MINNEAPOLIS (WCCO) -- For 100 years, the Vatican's smoke signal has rarely been a black or white matter.

Black means no Pope, white means the Cardinals have selected a Pope. But how does the Vatican get the smoke to be the right color?

For the first time, the Vatican actually released the recipe it uses.

Inside the Sistine Chapel, there are two ovens.

In one oven, the Cardinals burn their hand-written ballots, so the choice for Pope remains a secret. In the other, a chemical concoction is burned, sending the correct color smoke out the chimney that the world watches.

"The result is requested by means of an electronic control panel and lasts for several minutes while the ballots are burning in the other stove," said the Vatican Information Service.

Black smoke is made from potassium perchlorate, anthracene, and sulphur. The white smoke is a mixture of potassium chlorate, lactose, and rosin. The rosin is a natural amber resin obtained from conifers (pine).

Prior to 2005, the black smoke was obtained by using smoke black or pitch and the white smoke by using wet straw. Often the results were difficult to ascertain, or the smoke generated from the burning ballots would overwhelm the purposefully generated smoke.

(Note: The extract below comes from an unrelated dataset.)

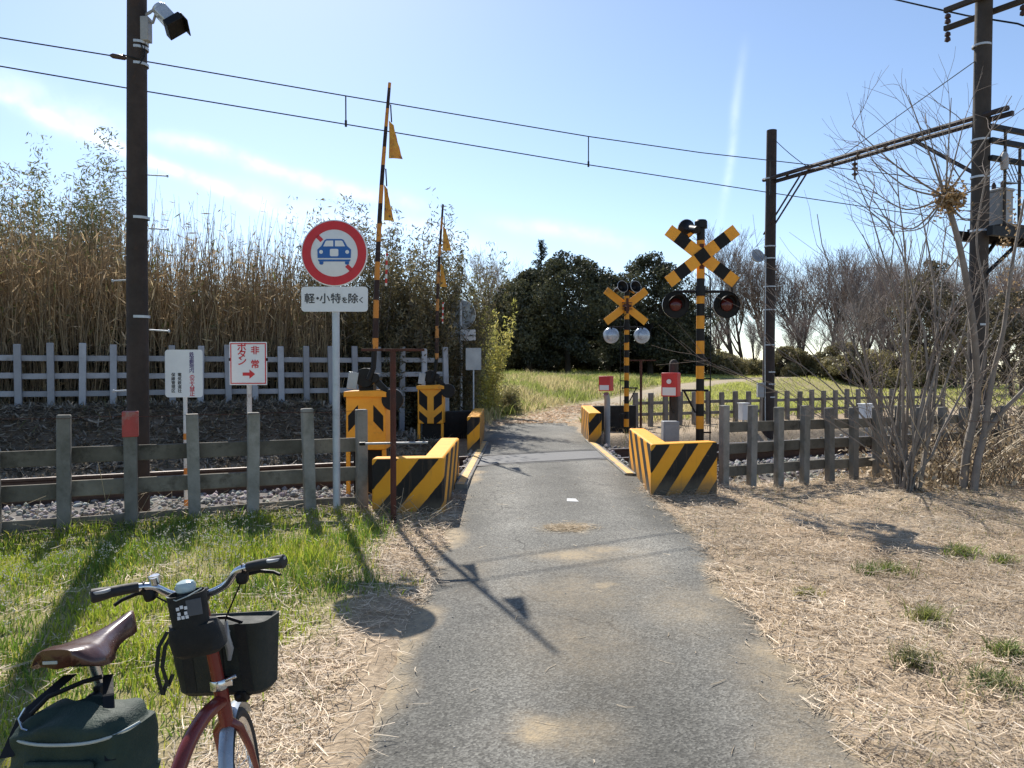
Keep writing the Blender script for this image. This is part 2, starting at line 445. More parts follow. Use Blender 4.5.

"A lot of time smoke can give tell-tale signs of what's burning," said Deputy Chief Perry Ebner, the Minneapolis Fire Marshall. "If it's very black, a lot of contents are burning."

We see black smoke when there's a lot of little carbon particles in the air. That happens when there's "incomplete combustion," Ebner said.

For example, WCCO burnt several magazines with heavy ink and pages squeezed tightly together.

"There's not enough air circulating between the pages, and all the ink on the pages themselves, that's what changes the color of smoke," he explained.

The Vatican used to burn wet straw with the paper ballots to give the smoke a dark color, the idea was to keep the fuel from burning completely. That incomplete burning produced the carbon.

Now, the chemical is supposed to be fool-proof. But just in case, the bells of St. Peter's Basilica ring as an official signal.